Ø  Essentials of a Valid Acceptance

For acceptance to be legally valid, the following conditions must be satisfied:

1)      Must Be Absolute and Unconditional

Acceptance must be complete and without any changes. If the offeree changes the terms, it becomes a counter offer and not acceptance.

2)      Must Be Communicated

Acceptance must be communicated to the offeror. Mere mental acceptance is not enough.

3)      Must Be Made by the Proper Person

Only the person to whom the offer is made can accept it.

4)      Must Follow Prescribed Mode

If the offeror prescribes a particular mode of acceptance, it should be followed.

Example: Acceptance by email only.

5)      Must Be Within Reasonable Time

Acceptance must be made within the time fixed in the offer or within a reasonable time.

6)      Must Correspond Exactly with the Offer

Acceptance must match the terms of the offer exactly. This is known as the rule of “consensus ad idem” or meeting of minds.

 

Ø  Communication of Acceptance

Communication of acceptance is complete at different times for each party:

1)      As Against the Proposer

It is complete when the acceptance is put in a course of transmission so as to be out of the control of the acceptor.

2)      As Against the Acceptor

It is complete when the acceptance comes to the knowledge of the proposer.

This rule determines when legal rights and obligations arise.

 

Ø  Contract Through Post

When acceptance is sent through post, the postal rule applies.

The contract is complete against the proposer when the letter of acceptance is properly addressed, stamped, and posted.

Example: A sends an offer by letter to B. B posts a letter of acceptance. The contract is formed when B posts the acceptance letter.

This rule protects the acceptor from delays in postal delivery.

 

Ø  Provisional Acceptance

Provisional acceptance means acceptance subject to confirmation, approval, or fulfillment of certain conditions. It does not create a final and binding contract until such approval is given.

Example: “Accepted subject to approval by head office.”

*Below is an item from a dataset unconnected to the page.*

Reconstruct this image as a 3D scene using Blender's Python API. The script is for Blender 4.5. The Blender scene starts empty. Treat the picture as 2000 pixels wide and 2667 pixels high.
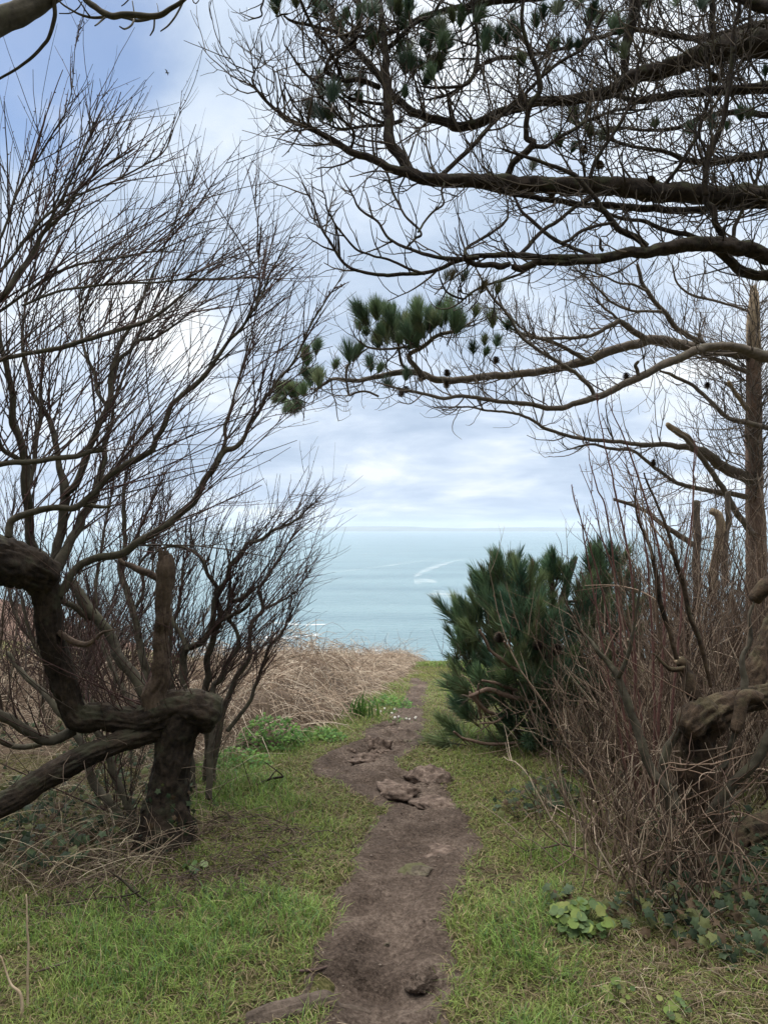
import bpy, math, random
import numpy as np

rng = np.random.default_rng(11)
random.seed(11)
S = bpy.context.scene
COL = S.collection

# ------------------------------------------------------------------ camera, sky, sun, exposure
CAM = np.array([0.0, 0.0, 1.6])
PITCH = math.radians(1.10)
F = 2005.0                                   # focal length in pixels of the 2000 x 2667 photograph
cam = bpy.data.cameras.new('camera')
cam.sensor_fit = 'VERTICAL'
cam.sensor_height = 36.0
cam.lens = 36.0 * F / 2667.0
cam.clip_start = 0.05
cam.clip_end = 60000
camo = bpy.data.objects.new('camera', cam)
camo.location = CAM
camo.rotation_euler = (math.radians(90) + PITCH, 0, 0)
COL.objects.link(camo)
S.camera = camo

SUN_EL, SUN_AZ = 48.0, -38.0                 # degrees; azimuth measured from +Y towards +X
sun = bpy.data.lights.new('sun', 'SUN')
sun.energy = 1.7
sun.angle = math.radians(14)
sun.color = (1.0, 0.95, 0.88)
suno = bpy.data.objects.new('sun', sun)
suno.rotation_euler = (math.radians(90 - SUN_EL), 0, math.radians(180 - SUN_AZ))
suno.location = (0, 0, 40)
COL.objects.link(suno)

W = bpy.data.worlds.new('World')
S.world = W
W.use_nodes = True
nt = W.node_tree
nt.nodes.clear()


class NB:                                    # a small node builder
    def __init__(s, tree): s.t = tree
    def n(s, typ, inp=None, **kw):
        nd = s.t.nodes.new(typ)
        for k, v in kw.items(): setattr(nd, k, v)
        for k, v in (inp or {}).items():
            if isinstance(v, tuple) and len(v) == 2 and hasattr(v[0], 'outputs'):
                s.t.links.new(v[0].outputs[v[1]], nd.inputs[k])
            elif hasattr(v, 'outputs'):
                s.t.links.new(v.outputs[0], nd.inputs[k])
            else:
                nd.inputs[k].default_value = v
        return nd
    def math(s, op, a, b=0.0, clamp=False):
        return s.n('ShaderNodeMath', {0: a, 1: b}, operation=op, use_clamp=clamp)
    def ramp(s, fac, stops, interp='LINEAR'):
        r = s.n('ShaderNodeValToRGB', {'Fac': fac})
        cr = r.color_ramp
        cr.interpolation = interp
        while len(cr.elements) < len(stops): cr.elements.new(0.5)
        for e, (p, c) in zip(cr.elements, stops):
            e.position = p
            e.color = (c[0], c[1], c[2], 1) if isinstance(c, (tuple, list)) else (c, c, c, 1)
        return r
    def maprange(s, v, a, b, c, d, smooth=True):
        return s.n('ShaderNodeMapRange', {0: v, 1: a, 2: b, 3: c, 4: d},
                   interpolation_type='SMOOTHSTEP' if smooth else 'LINEAR')
    def mix(s, fac, a, b):
        m = s.n('ShaderNodeMix', data_type='RGBA')
        for k, v in ((0, fac), (6, a), (7, b)):
            if hasattr(v, 'outputs'): s.t.links.new(v.outputs[2 if v.bl_idname == 'ShaderNodeMix' else 0], m.inputs[k])
            elif isinstance(v, tuple) and len(v) == 3: m.inputs[k].default_value = (*v, 1)
            else: m.inputs[k].default_value = v
        return m


def mo(m): return (m, 2)                     # colour output of a Mix node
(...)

Until final approval is granted, there is no complete contract.

 

Ø  Revocation of Acceptance

Under Section 5 of the The Indian Contract Act, 1872, acceptance may be revoked at any time before the communication of acceptance is complete as against the acceptor.

This means the acceptor can withdraw the acceptance before it reaches the proposer.

Example: If B sends acceptance by post and later sends a faster telegram cancelling it, and the cancellation reaches A first, the acceptance is revoked.

If revocation reaches in time, the acceptance becomes ineffective.

Thus, acceptance is the final assent to an offer and converts the proposal into a promise. It must be clear, unconditional, and properly communicated to create a valid contract.

 

F Conclusion

The law of contract is one of the most important branches of civil law because it governs agreements and obligations arising out of daily personal and commercial transactions. In India, the The Indian Contract Act, 1872 provides the basic legal framework for formation, validity, and enforcement of contracts. It explains how lawful agreements are created through offer and acceptance, the essentials required for a valid contract, and the circumstances in which agreements become void or voidable.

The Act also distinguishes between enforceable contracts and agreements which have no legal effect, thereby protecting parties from fraud, coercion, uncertainty, and unlawful transactions. Rules relating to communication, postal acceptance, revocation, and lapse of offer ensure fairness and certainty in business dealings.

Therefore, the law of contract plays a vital role in maintaining trust, discipline, and stability in society and commerce. A clear understanding of its principles is essential for every law student, businessman, and citizen.